Thursday 29 March 2007

Intentional Changes to the New Testament - Factual and Interpretive Errors

The following quote comes from, Misquoting Jesus: The Story Behind Who Changed the Bible and Why pp. 94-95 by Bart D. Ehrman.

Sometimes scribes changed their texts because they thought the text contained a factual error. This appears to be the case at the very beginning of Mark, where the author introduces his Gospel by saying, "Just as it is written in Isaiah the prophet, 'behold I am sending a messenger before your face...Make straight the paths.'" The problem is that the beginning of the quotation is not from Isaiah at all but represents a combination of a passage from Exod. 23:20 and one from Mal. 3:1. Scribes recognised that this was a difficulty and so changed the text, making it say, "Just as is written in the prophets..." Now there is no problem with the misattribution of the quotation. But there can be little doubt concerning what Mark originally wrote: the attribution to Isaiah is found in our earliest and best manuscripts.

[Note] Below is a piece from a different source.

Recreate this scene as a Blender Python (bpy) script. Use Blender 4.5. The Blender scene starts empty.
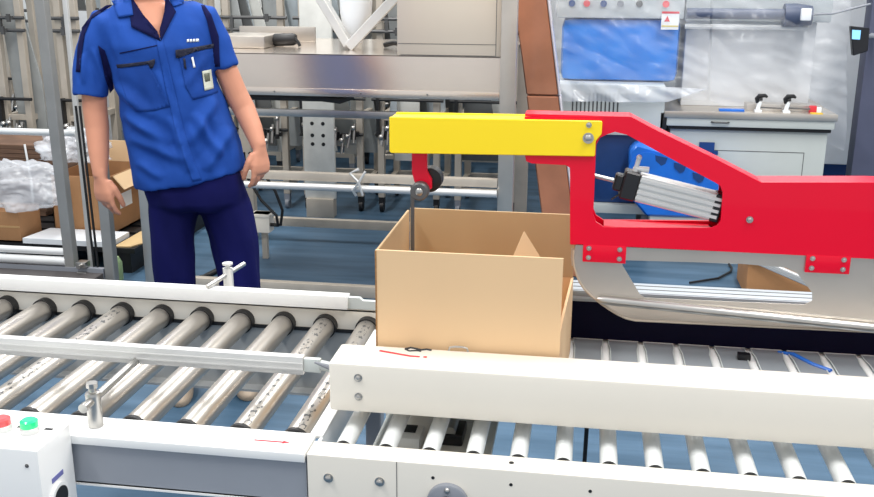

On occasion the "error" that a scribe attempted to correct was not factual, but interpretive. A well-known example comes in Matt. 24:36, where Jesus is predicting the end of the age and says that, "concerning that day and hour, no one knows-not the angels in heaven, nor even the Son, but only the Father." Scribes found this passage difficult: the Son of God, Jesus himself, does not know when the end will come? How could that be? Isn't he all-knowing? To resolve the problem, some scribes simply modified the text by taking out the words "nor even the Son." Now the angels may be ignorant, but the Son of God isn't.